Given instruction: Check every line for the word "part" and give the number of lines where it occurs, nothing else.
──────── Supplied information
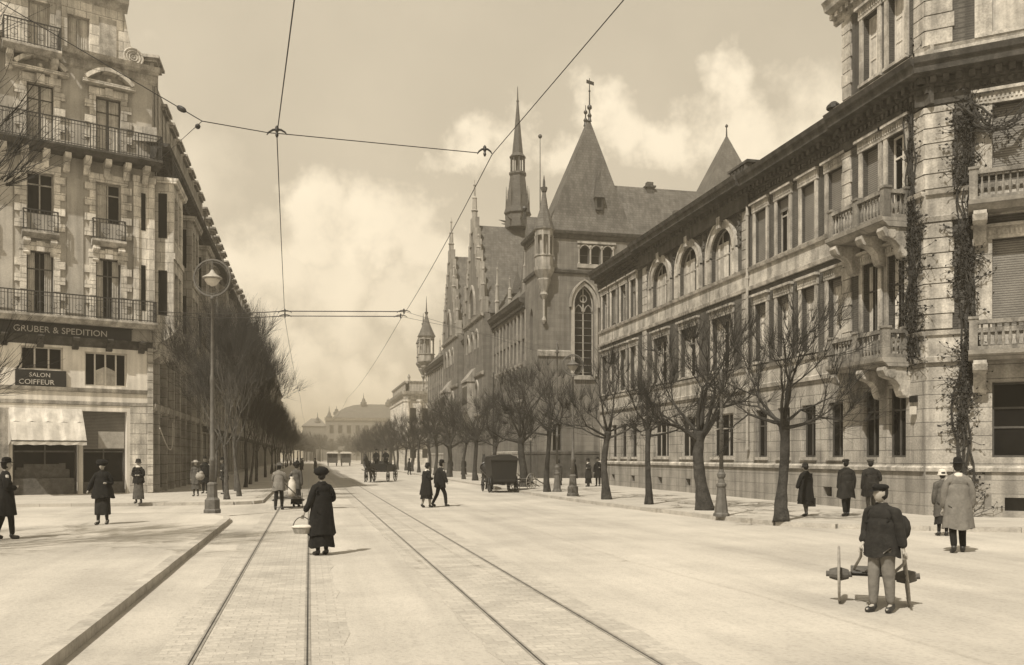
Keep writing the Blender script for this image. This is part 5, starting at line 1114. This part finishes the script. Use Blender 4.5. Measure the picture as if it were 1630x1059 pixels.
def person(label, loc, yaw, H=1.7, coat='cdark', hem=.35, flare=.14, hat='bowler', hatm='cblack', trousers='cblack', skirt=None, arms=('down', 'down'), stride=0., lean=0., head=0., lv=1, collar=None, group=None, belt=False, fingers=False, width=1., shift=0., baggy=1.):
    random.seed(int(abs(loc[0])*100+abs(loc[1])*10)); root = empty('person', (0, 0, 0), label, 'person', group)
    s = stride; female = skirt is not None; sh = .098 if female else .112
    L_ = lambda z: lean*max(0, z-.5)
    V = [(0, 0, .53), (0, L_(.63), .63), (0, L_(.71), .71), (0, L_(.80), .795), (0, L_(.87)+.008, .872)]; E_ = [(0, 1), (1, 2), (2, 3), (3, 4)]
    R_ = [(.08, .06), (.065, .05), (.07, .05), (.034, .034), (.029, .032)]; W = {}
    for sd, an in ((-1, arms[0]), (1, arms[1])):
        ev, wv = ARMS[an] if isinstance(an, str) else an
        S_ = Vector((sd*sh, L_(.8), .795)); e = S_+Vector((ev[0]*sd, ev[1], ev[2])); w_ = S_+Vector((wv[0]*sd, wv[1], wv[2])); d = (w_-e).normalized(); h1 = w_+d*.03; b = len(V)
        V += [tuple(S_), tuple(e), tuple(w_), tuple(h1)]; E_ += [(3, b), (b, b+1), (b+1, b+2), (b+2, b+3)]; R_ += [.026, .022, .016, (.022, .012)]; W[sd] = (S_, e, w_, d)
        if fingers:
            side = d.cross(Vector((0, 1, 0))).normalized()
            for k in range(4):
                f0 = h1+side*(.008*(k-1.5))*1.5+d*.008; f1 = f0+d*(.022-.002*abs(k-1.4)); f2 = f1+(d+Vector((0, .0, 0))-Vector((sd*.6, 0, 0))).normalized()*.02; b2 = len(V); V += [tuple(f0), tuple(f1), tuple(f2)]; E_ += [(b+3, b2), (b2, b2+1), (b2+1, b2+2)]; R_ += [.0055, .005, .0042]
            t0 = w_+d*.012+Vector((0, .014, 0)); t1 = t0+d*.02+Vector((0, .01, 0)); b2 = len(V); V += [tuple(t0), tuple(t1)]; E_ += [(b+2, b2), (b2, b2+1)]; R_ += [.006, .005]
    LG = {}
    for sd in (-1, 1):
        ph = s*sd; hip = Vector((sd*.048, 0, .5)); knee = Vector((sd*.052, .045*abs(s)+.10*ph, .283)); ank = Vector((sd*.054, .19*ph-.03*abs(s) if ph < 0 else .17*ph, .05+(.035*abs(ph) if ph < 0 else 0))); toe = ank+Vector((sd*.01, .085, -.028-(.03*abs(ph) if ph < 0 else 0)))
        b = len(V); V += [tuple(hip), tuple(knee), tuple(ank), tuple(toe)]; E_ += [(0, b), (b, b+1), (b+1, b+2), (b+2, b+3)]; R_ += [.05, .03, .018, .013]; LG[sd] = (hip, knee, ank, toe)
    vs, fs = skin_geo(V, E_, R_, lv)
    mb = MB(); mb.add([v*H for v in vs], fs); hc = Vector((0, L_(.93)+.018, .932))*H; loft_head(mb, hc, 1.0, H, head); bo = mb.build('body', M_['skin'], root, True)
    def part(name, m, V_, E2, R2, rough=.004, extra=None, lv2=lv):
        v2, f2 = skin_geo(V_, E2, R2, lv2, rough, random.random()*50); q = MB(); q.add([v*H for v in v2], f2)
        if extra: extra(q)
        return q.build(name, M_[m], root, True)
    # legs: trousers or stockings, shoes
    if trousers:
        V2 = [(0, 0, .52)]; E2 = []; R2 = [(.088, .07)]
        for sd in (-1, 1):
            hip, knee, ank, toe = LG[sd]; b = len(V2); V2 += [tuple(hip-Vector((0, 0, .03))), tuple(knee), tuple(ank+Vector((0, 0, -.004)))]; E2 += [(0, b), (b, b+1), (b+1, b+2)]; R2 += [.058*baggy, .044*baggy, (.033 if not female else .024)]
        part('trousers' if not female else 'stockings', trousers, V2, E2, R2)
    for sd in (-1, 1):
        hip, knee, ank, toe = LG[sd]; part('boot', 'leather', [tuple(ank+Vector((0, -.012, .03))), tuple(ank+Vector((0, -.008, -.02))), tuple(toe+Vector((0, -.03, -.003))), tuple(toe)], [(0, 1), (1, 2), (2, 3)], [.031, .031, (.025, .03), .024], 0)
    # coat with sleeves
    V3 = [(0, L_(.60), .60), (0, L_(.70), .70), (0, L_(.76), .76), (0, L_(.81), .808), (0, L_(.85)+.004, .856)]; E3 = [(0, 1), (1, 2), (2, 3), (3, 4)]; R3 = [(.085*width, .065), (.097*width, .07), (.105*width, .075), (.075, .056), (.042, .042)]
    for sd in (-1, 1):
        S_, e, w_, d = W[sd]; b = len(V3); V3 += [tuple(S_+Vector((0, 0, -.006))), tuple(e), tuple(w_-d*.008)]; E3 += [(3, b), (b, b+1), (b+1, b+2)]; R3 += [.052, .043, .036]
    def skirtfn(z0, z1, r0, r1, k=9, amp=.10, dep=.8):
        ph = rnd(0, 6); ph2 = rnd(0, 6); kk = random.choice((5, 6, 7))
        def fn(q):
            n = 36; vs = []; m_ = 16
            for i in range(m_+1):
                t = i/m_; z = z0+(z1-z0)*t; tt = max(0, (z-z1)/(z0-z1)); r = r0+(r1-r0)*t**1.3-.006*math.exp(-((z-.63)/.05)**2); r *= .72+.28*min(1, (z0-z)/.075)
                for j in range(n):
                    a = 2*pi*j/n; f = 1+amp*t*(.6*sin(kk*a+ph+t)+.4*sin((kk*2+1)*a+ph2-t*2))+.03*noise.noise(Vector((a*2, t*5, ph)))
                    yo = (.04*s*(1 if cos(a) > 0 else -1)*abs(cos(a)))*t
                    vs.append(Vector((r*f*cos(a)*width, r*f*dep*sin(a)+yo+L_(z), z+(.012*sin(3*a+ph)*t)))*H)
            q.add(vs, [(i*n+j, i*n+(j+1) % n, (i+1)*n+(j+1) % n, (i+1)*n+j) for i in range(m_) for j in range(n)])
            if z0 > .7: q.lathe((0, L_(.8)*H, 0), [(.088*H, .70*H), (.096*H, .76*H), (.088*H, .795*H), (.064*H, .822*H), (.046*H, .845*H), (.040*H, .858*H)], 20, width, .74)
            # inside of the hem
            q.add([v*1.0 for v in vs[-n:]]+[Vector((0, 0, (z1+.12)*H))], [(j, (j+1) % n, n) for j in range(n)])
        return fn
    part('coat', coat, V3, E3, R3, .007, skirtfn(.765, hem, .104, flare), lv2=max(1, lv))
    if female:
        q = MB(); skirtfn(.56, skirt[1], .095, skirt[2], amp=.08)(q); q.build('skirt', M_[skirt[0]], root, True)
    if belt:
        q = MB(); q.lathe((0, L_(.6)*H, .6*H), [(.112*H, -.012*H), (.115*H, 0), (.112*H, .014*H)], 20, 1, .8); q.build('belt', M_['leather'], root)
    if collar:
        q = MB(); q.lathe((0, (L_(.84)+.006)*H, .825*H), [(.062*H, -.012*H), (.058*H, .008*H), (.044*H, .03*H), (.036*H, .034*H)], 14, 1, .95); q.build('collar', M_[collar], root, True)
    q = MB(); q.lathe(tuple(hc+Vector((sin(head)*.012*H, -cos(head)*.012*H, 0))), [(.02*H, -.055*H), (.042*H, -.035*H), (.049*H, .0), (.047*H, .035*H), (.03*H, .06*H), (.001, .072*H)], 14, .95, 1.05); q.build('hair', M_['hair'], root, True)
    if hat: hatmesh(hat, tuple(hc), H, head).build('hat', M_[hatm], root, True)
    root.location = loc; root.rotation_euler = (0, 0, yaw); return root, W, H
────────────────
Written response: 5